Too often this is seen as clever posturing on the eve of battle. It is not. Training, equipping and partnering with allies enhance the aura of British power. They give us presence on the world stage and ensure that we are not tested.

It is worth being clear: when the armed forces train we do not just do it to be ready, we do it to be seen to be ready. When we succeed on operations, we do not just win a battle. We prove that we can win a war.

In a very real sense, everything the armed forces do deters and reassures. With enough numbers, enough equipment and with good leaders at every level, Britain is a credible threat to our enemies and a reassuring friend to our allies.

This is cheaper than fighting and more credible than talk.

Reading the record of how the Soviets saw the Falklands War demonstrates this admirably. What many saw as post-colonial folie de grandeur, the Soviet leadership, rightly, saw as proof that the British armed forces were united with their government and people, Clausewitz’s famous trilogy, and more than a match for them.

It was far from the only factor, but the increase in Soviet defence spending in the 1980s which ended up contributing to the collapse of the Warsaw Pact was partly due to clarity of their failure to impose their will in neighbouring, occupied countries while Britain could liberate territory some 8,000 miles away.

As Chief of the Defence Staff I do not wear the burdens of office any more lightly than my predecessors. I have set out some of my concerns for the coming years and some of the ways we will think and act to meet them.

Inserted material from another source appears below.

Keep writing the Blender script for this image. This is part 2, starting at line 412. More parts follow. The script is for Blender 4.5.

Under the Prime Minister’s chairmanship, The National Security Council, on which I am privileged to sit, considers all the big strategic issues that I have listed and more. It is a hugely welcome addition to Whitehall, directing and bringing clarity to national strategy and coordinating cross-government action.

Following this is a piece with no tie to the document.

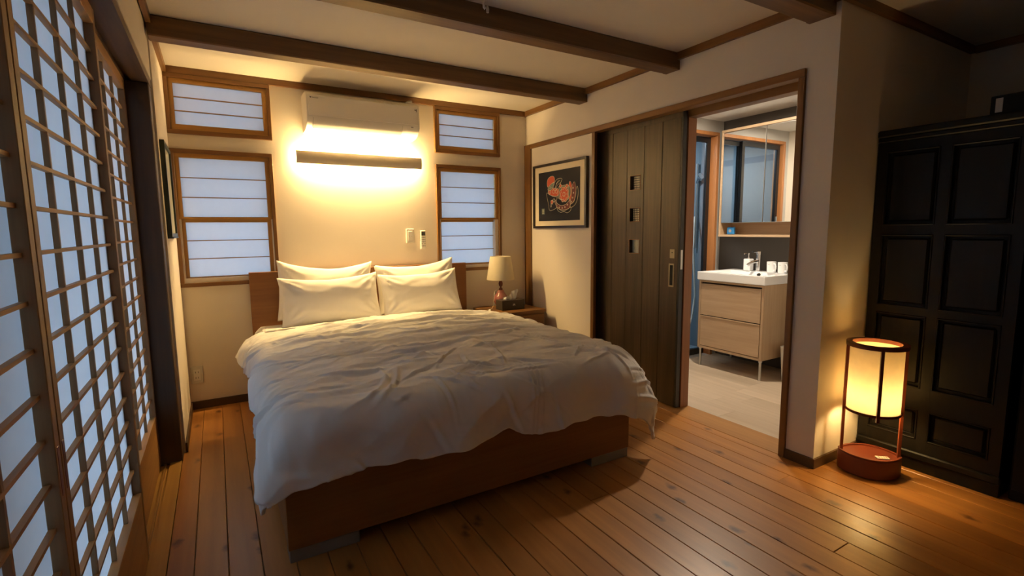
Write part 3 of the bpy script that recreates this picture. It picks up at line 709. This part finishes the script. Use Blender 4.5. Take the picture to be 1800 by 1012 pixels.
def disc(y, z, r, mat, lvl, petals=0, rr=0, par=cl, n=24):
    pts = []
    for i in range(n*2 if petals else 12):
        a = 2*PI*i/(n*2 if petals else 12); q = r*(1+rr*abs(math.sin(a*petals/2)) if petals else 1); pts.append((y+q*math.cos(a), z+q*math.sin(a)))
    obj('motif', MB().prism(pts, lambda p, q, h: (h, p, q), X0A-.0004*lvl, X0A-.0004*lvl+.0003), mat, par)
disc(3.320, 1.477, .056, M['cream'], 8, 8, .18); disc(3.320, 1.477, .051, M['vermil'], 9, 8, .20)
for q_ in range(7):
    ay_, az_ = 3.320+.033*math.cos(q_*2*PI/7), 1.477+.033*math.sin(q_*2*PI/7)
    disc(ay_, az_, .0165, M['cream'], 9.4+q_*.06, 3, .2); disc(ay_, az_, .0135, M['vermil'], 9.8+q_*.06, 3, .2)
disc(3.320, 1.477, .015, M['cream'], 12, 5, .2); disc(3.320, 1.477, .011, M['vermil'], 13, 5, .2)
for y, z in ((3.3693, 1.5478), (3.2807, 1.5409)): disc(y, z, .014, M['cream'], 9, 5, .2); disc(y, z, .010, M['vermil'], 10, 5, .2)
for y, z in ((3.2004, 1.5193), (3.1948, 1.4807), (3.2051, 1.4431), (3.222, 1.412), (3.3859, 1.3734), (3.345, 1.368), (3.3073, 1.3734), (3.2745, 1.3915)): disc(y, z, .0075, M['cream'], 9)
for y, z, r in ((3.4908, 1.4223, .016), (3.462, 1.4358, .013), (3.505, 1.392, .010), (3.5206, 1.510, .014), (3.4671, 1.5084, .015), (3.4263, 1.5056, .014)): disc(y, z, r, M['cream'], 7.5, 5, .25); disc(y, z, r*.72, M['vermil'] if r > .0131 else M['navy'], 8, 5, .25)
for a, b in (((3.45, 1.53), (3.375, 1.595)), ((3.44, 1.53), (3.395, 1.597)), ((3.435, 1.525), (3.372, 1.575))): obj('outline', MB().tube([(X0A-.003, *a), (X0A-.003, (a[0]+b[0])/2+.012, (a[1]+b[1])/2+.006), (X0A-.003, *b)], .0016, 5), M['cream'], cl)
disc(3.518, 1.552, .007, M['cream'], 10); disc(3.518, 1.552, .0035, M['black'], 11)
obj('seal_mark', B(X0A-.0006, X0A, 3.604, 3.646, 1.323, 1.373), M['pgreen'], cl); obj('seal_mark', MB().box(X0A-.0009, X0A-.0006, 3.612, 3.638, 1.330, 1.334).box(X0A-.0009, X0A-.0006, 3.612, 3.638, 1.344, 1.348).box(X0A-.0009, X0A-.0006, 3.612, 3.638, 1.358, 1.362).box(X0A-.0009, X0A-.0006, 3.623, 3.627, 1.332, 1.366), M['cream'], cl)
p2 = thing('framed_picture', 'dark green framed picture seen edge-on on the left wall by the corner post', 'picture', (XL, 3.44, 1.19))
frameX('frame', XL+.0005, XL+.022, 3.235, 3.68, 1.175, 1.685, .020, M['darkgreen'], p2)
obj('print', B(XL+.004, XL+.012, 3.254, 3.661, 1.194, 1.666), M['greenart'], p2)
obj('bottom_ledge', B(XL+.0005, XL+.026, 3.235, 3.69, 1.168, 1.1745), M['darkgreen'], p2)

# ------------------------------------------------------------------ sliding plank door
dr = thing('door_5', 'dark stained vertical plank sliding door with three small square windows', None, (2.578, 2.63, 0), kind='structure')
ys = [2.222, 2.375, 2.536, 2.699, 2.85, 3.004, 3.13]
holes = [(1.467, 1.562), (1.245, 1.337), (1.022, 1.116)]
for a, b in zip(ys[:-1], ys[1:]):
    if abs(a-2.536) < .001:
        h0, h1 = 2.568, 2.664; mb = MB()
        mb.box(2.560, 2.592, a+.001, h0, .006, 1.925).box(2.560, 2.592, h1, b-.001, .006, 1.925)
        zz = [.006]+[q for z in holes[::-1] for q in z]+[1.925]
        for i in range(0, len(zz), 2): mb.box(2.560, 2.592, h0, h1, zz[i], zz[i+1])
        obj('plank', mb, M['darkdoor'], dr)
    else: obj('plank', B(2.560, 2.592, a+.001, b-.001, .006, 1.925, c=.0025), M['darkdoor'], dr)
obj('edge_strip', B(2.559, 2.593, 2.206, 2.222, .006, 1.925, c=.001), M['dooredge'], dr)
obj('top_rail', B(2.557, 2.5595, 2.21, 2.954, 1.885, 1.925), M['darkdoor'], dr)
M['gold'] = plain('gold_lattice_paper', (.95, .88, .68), .6)
M['frost'] = plain('frosted_glass_strip', (.42, .42, .38), .25)
for k_, (za, zb) in enumerate(holes):
    w = obj('window_pane', B(2.588, 2.591, 2.569, 2.663, za, zb), M['gold'] if k_ < 2 else M['frost'], dr)
    if k_ < 2:
        mb = MB()
        for i in range(7): y = 2.572+i*.0147; mb.box(2.5865, 2.588, y-.0022, y+.0022, za, zb)
        for i in range(7): z = za+(zb-za)*i/6; mb.box(2.5863, 2.588, 2.568, 2.664, z-.0022, z+.0022)
        obj('lattice', mb, M['darkdoor'], w)
    else:
        mb = MB()
        for i in range(7): y = 2.580+i*.0135; mb.box(2.586, 2.588, y-.0015, y+.0015, za, zb)
        obj('flute', mb, M['steel'], w)
    obj('window_trim', MB().box(2.5578, 2.561, 2.565, 2.568, za-.003, zb+.003).box(2.5578, 2.561, 2.664, 2.667, za-.003, zb+.003).box(2.5578, 2.561, 2.568, 2.664, zb, zb+.003).box(2.5578, 2.561, 2.568, 2.664, za-.003, za), M['jamb'], w)
lp = obj('lock_plate', B(2.5575, 2.560, 2.249, 2.288, 1.000, 1.059, c=.001), M['brass'], dr); obj('keyhole', MB().tube([(2.5578, 2.268, 1.037), (2.5568, 2.268, 1.037)], .004, 10), M['black'], lp)
hp = obj('pull_handle', MB().box(2.5565, 2.560, 2.249, 2.257, .812, .965).box(2.5565, 2.560, 2.284, 2.292, .812, .965).box(2.5565, 2.560, 2.257, 2.284, .812, .822).box(2.5565, 2.560, 2.257, 2.284, .955, .965), M['brass'], dr)
obj('recess', B(2.5585, 2.5595, 2.257, 2.284, .822, .955), M['black'], hp)
obj('latch_plate', B(2.567, 2.585, 2.2045, 2.206, .93, 1.055), M['steel'], dr)
obj('hanger', B(2.563, 2.588, 2.212, 2.25, 1.925, 1.945), M['black'], dr)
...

But the nature of the world is such that what will later seem obvious, today is opaque and unpredictable. How will Europe emerge from the Euro crisis? How will the Arab Spring conclude? How will global warming affect water supplies? And what of cyber?

After all, grand strategy, while providing a guide to action in peacetime, is also about being prepared and balanced for what we can never know.

Ensuring we have enough left in the bag while actively deterring, and when required defeating, aggression against us and our friends, enough left to succeed against those ‘unknown unknowns’, is ultimately what I and my fellow chiefs are paid for.